Thankfully, Bilton handles one of the most important questions very well: who actually created Twitter?

Despite what Dorsey was implicitly pushing all of those months, there was no sole creator of Twitter. Dorsey’s core status concept was far from the way that Twitter ended up, and it owed a debt to many earlier experiments like the ad-hoc text-message network TXTmob created by Evan ‘Rabble’ Henshaw-Plath, and the ‘portable Blogger’ concept Stone had worked on at Google. And without Williams’ insistence that it was about broadcasting ‘what was happening’, not ‘what people were doing’, the focus would have remained insular. Stone offered a moral core that set the tone for future legal positions on giving up user data. And without Glass, the company may never have existed or moved beyond a hack day project at all.

And, in the end, without Costolo — pictured as a no-nonsense and very well-liked leader — Twitter would likely not yet be going public, if ever.
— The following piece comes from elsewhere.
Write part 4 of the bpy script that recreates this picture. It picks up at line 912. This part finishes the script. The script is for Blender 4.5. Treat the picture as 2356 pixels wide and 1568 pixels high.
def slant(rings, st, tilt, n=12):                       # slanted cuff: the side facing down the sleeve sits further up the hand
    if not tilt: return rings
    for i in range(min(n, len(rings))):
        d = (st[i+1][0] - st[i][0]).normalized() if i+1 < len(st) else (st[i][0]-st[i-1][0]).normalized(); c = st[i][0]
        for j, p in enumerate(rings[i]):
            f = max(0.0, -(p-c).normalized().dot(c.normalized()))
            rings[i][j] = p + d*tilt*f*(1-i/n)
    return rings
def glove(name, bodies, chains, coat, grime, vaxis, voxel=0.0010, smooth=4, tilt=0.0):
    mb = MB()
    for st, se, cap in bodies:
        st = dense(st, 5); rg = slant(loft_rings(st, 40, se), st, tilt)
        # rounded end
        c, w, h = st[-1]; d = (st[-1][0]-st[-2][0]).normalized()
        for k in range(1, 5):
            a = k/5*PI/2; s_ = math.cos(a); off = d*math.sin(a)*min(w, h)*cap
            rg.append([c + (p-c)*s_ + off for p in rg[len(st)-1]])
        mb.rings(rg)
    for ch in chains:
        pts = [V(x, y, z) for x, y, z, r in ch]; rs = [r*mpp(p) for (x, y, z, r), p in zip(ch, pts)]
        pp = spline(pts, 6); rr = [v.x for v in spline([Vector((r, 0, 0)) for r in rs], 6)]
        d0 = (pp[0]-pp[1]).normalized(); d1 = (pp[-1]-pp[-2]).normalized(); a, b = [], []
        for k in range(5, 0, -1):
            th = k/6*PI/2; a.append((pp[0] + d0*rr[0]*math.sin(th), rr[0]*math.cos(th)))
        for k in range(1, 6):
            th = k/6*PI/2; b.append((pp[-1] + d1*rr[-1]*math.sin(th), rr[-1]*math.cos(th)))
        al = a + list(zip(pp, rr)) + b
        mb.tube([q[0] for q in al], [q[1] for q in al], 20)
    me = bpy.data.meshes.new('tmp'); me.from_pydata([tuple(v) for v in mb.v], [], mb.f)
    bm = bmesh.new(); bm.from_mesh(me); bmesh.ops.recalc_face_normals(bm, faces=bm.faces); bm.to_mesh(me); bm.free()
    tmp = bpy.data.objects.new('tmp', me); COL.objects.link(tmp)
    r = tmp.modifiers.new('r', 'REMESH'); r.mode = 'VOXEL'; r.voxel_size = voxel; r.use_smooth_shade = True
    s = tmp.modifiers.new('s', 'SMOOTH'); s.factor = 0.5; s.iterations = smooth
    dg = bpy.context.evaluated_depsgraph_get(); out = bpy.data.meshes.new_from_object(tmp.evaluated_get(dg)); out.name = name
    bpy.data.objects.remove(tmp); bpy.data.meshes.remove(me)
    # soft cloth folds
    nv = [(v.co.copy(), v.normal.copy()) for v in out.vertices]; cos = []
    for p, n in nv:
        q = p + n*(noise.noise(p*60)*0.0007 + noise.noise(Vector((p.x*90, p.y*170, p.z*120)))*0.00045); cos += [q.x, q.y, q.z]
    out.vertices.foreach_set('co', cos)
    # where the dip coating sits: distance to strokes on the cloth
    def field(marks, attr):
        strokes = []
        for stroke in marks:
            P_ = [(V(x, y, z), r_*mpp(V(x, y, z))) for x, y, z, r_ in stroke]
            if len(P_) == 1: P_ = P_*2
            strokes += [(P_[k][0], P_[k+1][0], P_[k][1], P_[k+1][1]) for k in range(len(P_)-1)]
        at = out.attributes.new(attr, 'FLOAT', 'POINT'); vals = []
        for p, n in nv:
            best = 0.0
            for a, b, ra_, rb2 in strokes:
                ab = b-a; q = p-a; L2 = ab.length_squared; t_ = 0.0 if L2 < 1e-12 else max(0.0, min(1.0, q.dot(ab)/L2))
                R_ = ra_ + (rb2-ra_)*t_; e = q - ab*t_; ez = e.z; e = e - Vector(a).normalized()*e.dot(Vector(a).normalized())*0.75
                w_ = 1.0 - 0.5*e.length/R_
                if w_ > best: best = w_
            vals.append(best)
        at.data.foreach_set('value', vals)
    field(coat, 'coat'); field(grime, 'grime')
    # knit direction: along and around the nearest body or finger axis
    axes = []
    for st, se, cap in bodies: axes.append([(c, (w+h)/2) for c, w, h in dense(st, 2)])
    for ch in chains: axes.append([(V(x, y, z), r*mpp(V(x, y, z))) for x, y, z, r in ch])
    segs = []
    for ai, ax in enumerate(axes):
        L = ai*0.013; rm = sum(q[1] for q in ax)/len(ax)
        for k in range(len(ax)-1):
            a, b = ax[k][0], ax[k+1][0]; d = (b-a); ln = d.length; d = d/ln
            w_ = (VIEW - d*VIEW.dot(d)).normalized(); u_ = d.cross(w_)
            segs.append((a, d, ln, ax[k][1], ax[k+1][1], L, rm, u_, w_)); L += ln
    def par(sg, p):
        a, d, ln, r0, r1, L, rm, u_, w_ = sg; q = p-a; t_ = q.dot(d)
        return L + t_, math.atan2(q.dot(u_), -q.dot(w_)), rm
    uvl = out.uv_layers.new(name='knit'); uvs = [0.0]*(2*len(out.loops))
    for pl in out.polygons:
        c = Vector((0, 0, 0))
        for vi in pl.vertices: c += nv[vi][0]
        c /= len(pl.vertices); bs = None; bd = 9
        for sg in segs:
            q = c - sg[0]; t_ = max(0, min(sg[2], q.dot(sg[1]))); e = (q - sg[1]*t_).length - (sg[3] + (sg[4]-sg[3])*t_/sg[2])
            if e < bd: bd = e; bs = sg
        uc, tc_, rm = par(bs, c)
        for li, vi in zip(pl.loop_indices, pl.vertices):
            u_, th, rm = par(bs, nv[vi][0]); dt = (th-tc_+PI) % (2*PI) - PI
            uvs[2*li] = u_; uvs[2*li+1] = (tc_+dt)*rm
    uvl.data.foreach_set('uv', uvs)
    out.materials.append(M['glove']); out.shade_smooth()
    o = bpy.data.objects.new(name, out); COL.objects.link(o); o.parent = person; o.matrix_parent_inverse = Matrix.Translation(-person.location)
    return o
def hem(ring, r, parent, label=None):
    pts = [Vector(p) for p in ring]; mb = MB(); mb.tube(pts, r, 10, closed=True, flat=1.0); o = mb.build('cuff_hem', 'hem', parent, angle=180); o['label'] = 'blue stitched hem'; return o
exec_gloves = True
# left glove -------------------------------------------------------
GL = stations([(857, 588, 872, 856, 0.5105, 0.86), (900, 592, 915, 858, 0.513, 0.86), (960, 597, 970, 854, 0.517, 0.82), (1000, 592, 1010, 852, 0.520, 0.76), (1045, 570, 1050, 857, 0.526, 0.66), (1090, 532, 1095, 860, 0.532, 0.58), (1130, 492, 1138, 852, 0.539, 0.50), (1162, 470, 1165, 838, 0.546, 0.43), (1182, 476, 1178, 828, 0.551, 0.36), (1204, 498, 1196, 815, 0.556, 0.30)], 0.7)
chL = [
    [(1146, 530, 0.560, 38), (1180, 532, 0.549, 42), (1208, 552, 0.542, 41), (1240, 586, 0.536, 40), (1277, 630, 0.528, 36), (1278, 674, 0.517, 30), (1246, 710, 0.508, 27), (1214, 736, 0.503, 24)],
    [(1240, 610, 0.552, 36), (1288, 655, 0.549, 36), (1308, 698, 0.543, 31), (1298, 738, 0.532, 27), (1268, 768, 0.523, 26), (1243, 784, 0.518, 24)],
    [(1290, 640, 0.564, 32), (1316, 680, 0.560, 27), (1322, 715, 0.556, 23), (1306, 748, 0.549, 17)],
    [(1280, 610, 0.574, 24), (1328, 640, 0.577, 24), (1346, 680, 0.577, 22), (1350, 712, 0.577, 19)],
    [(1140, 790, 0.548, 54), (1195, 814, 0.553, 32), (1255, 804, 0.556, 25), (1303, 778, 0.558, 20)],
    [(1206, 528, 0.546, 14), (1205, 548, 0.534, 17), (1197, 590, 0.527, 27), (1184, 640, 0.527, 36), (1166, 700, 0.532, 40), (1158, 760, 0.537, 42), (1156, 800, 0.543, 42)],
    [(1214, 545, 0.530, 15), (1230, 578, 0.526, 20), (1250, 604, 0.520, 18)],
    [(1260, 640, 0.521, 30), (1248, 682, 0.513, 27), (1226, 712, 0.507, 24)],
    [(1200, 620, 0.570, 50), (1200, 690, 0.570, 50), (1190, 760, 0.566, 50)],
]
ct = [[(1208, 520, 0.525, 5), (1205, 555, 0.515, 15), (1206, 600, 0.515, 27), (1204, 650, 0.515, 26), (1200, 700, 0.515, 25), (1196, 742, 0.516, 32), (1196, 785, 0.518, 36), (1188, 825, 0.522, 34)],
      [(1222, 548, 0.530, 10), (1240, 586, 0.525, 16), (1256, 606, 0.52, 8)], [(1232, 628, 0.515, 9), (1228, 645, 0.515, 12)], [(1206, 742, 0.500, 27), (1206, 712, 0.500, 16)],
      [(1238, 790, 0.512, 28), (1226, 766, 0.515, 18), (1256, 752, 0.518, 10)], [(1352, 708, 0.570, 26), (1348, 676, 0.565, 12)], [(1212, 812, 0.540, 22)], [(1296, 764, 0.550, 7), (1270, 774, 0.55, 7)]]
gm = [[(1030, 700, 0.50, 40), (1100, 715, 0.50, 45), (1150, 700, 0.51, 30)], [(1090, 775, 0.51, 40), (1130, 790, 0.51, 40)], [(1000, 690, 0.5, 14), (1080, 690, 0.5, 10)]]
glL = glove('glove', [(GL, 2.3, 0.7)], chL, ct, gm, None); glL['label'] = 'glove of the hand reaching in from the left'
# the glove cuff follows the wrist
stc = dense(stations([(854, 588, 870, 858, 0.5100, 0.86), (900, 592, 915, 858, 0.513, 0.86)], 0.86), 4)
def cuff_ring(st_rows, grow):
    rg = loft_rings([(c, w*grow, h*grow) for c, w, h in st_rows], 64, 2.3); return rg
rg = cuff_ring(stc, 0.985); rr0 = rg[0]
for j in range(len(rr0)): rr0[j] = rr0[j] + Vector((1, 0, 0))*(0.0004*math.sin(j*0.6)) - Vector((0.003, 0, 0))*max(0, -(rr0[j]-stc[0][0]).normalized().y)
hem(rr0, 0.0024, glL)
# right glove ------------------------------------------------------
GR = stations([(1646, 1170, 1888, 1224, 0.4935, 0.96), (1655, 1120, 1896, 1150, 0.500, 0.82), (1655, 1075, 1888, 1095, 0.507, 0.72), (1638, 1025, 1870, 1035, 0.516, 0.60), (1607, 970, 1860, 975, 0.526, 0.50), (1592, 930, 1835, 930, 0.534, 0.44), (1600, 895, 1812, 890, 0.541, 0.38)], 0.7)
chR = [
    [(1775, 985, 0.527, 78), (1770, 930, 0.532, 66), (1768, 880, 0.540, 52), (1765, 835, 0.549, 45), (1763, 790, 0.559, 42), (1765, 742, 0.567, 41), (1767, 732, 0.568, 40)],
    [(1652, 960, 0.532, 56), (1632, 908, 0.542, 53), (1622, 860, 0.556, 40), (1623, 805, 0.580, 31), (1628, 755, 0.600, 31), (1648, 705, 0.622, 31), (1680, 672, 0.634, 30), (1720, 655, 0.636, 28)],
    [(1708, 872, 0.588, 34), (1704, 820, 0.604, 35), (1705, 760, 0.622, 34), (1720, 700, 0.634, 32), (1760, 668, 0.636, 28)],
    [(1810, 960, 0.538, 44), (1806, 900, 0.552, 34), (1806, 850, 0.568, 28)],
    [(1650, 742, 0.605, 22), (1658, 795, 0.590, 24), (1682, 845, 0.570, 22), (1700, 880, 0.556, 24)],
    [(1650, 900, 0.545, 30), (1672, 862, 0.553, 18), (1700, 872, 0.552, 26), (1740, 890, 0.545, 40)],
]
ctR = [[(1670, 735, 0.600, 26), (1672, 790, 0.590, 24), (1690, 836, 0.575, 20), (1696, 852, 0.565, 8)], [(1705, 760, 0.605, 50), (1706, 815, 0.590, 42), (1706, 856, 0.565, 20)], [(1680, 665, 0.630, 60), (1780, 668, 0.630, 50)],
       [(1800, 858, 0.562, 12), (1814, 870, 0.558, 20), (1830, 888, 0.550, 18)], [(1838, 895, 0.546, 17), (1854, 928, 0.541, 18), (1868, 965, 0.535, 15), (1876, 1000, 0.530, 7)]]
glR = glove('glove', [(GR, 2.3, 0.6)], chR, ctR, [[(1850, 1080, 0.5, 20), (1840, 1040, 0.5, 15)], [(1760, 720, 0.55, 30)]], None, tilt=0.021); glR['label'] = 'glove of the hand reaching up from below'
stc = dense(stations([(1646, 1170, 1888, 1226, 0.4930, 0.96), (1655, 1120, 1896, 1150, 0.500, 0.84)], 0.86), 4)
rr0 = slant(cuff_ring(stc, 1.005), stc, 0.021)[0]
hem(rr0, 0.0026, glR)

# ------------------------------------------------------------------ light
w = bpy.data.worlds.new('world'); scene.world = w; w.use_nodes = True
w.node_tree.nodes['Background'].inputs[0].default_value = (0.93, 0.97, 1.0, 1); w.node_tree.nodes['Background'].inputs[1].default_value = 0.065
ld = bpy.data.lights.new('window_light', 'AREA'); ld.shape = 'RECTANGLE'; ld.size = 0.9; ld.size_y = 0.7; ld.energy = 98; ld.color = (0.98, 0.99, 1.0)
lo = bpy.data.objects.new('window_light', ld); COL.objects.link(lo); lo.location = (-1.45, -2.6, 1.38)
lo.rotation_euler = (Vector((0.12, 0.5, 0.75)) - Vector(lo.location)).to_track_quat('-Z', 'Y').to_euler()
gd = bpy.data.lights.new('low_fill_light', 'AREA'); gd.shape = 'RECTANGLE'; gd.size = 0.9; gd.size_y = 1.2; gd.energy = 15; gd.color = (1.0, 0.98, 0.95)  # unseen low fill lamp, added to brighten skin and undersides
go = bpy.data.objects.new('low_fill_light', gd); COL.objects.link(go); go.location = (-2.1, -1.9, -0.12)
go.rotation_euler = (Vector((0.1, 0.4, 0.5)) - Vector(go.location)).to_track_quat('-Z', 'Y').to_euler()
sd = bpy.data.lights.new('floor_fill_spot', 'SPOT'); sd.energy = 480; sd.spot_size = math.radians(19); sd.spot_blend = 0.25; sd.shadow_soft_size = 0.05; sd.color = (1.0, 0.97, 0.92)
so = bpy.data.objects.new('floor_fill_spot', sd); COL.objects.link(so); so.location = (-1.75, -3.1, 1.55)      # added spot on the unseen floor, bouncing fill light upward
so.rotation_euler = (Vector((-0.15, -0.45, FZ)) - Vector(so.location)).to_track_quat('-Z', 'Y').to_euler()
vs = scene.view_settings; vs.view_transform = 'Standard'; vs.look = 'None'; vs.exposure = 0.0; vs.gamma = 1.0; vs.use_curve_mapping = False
The truth behind Twitter, as it is with any human life — or human endeavor — is massively complex. Bilton’s book is a fantastic, well written and well-researched narrative of the invention of Twitter, but it’s only one narrative. There are other stories out there, other truths about Twitter. Each of the founders no doubt has their own, and some have told it in one fashion or another over the years, and will likely do so again.

And really, who are we to disagree? We’re all inventing ourselves, writing our own stories. Twitter’s story gets an intense examination here, and it’s interpreted through dramatic set pieces of boardroom drama, motivational signs, clothing-as-personality-trait and infighting. Though it’s only one version of the truth, It’s a fantastic read, and worth absorbing for yourself.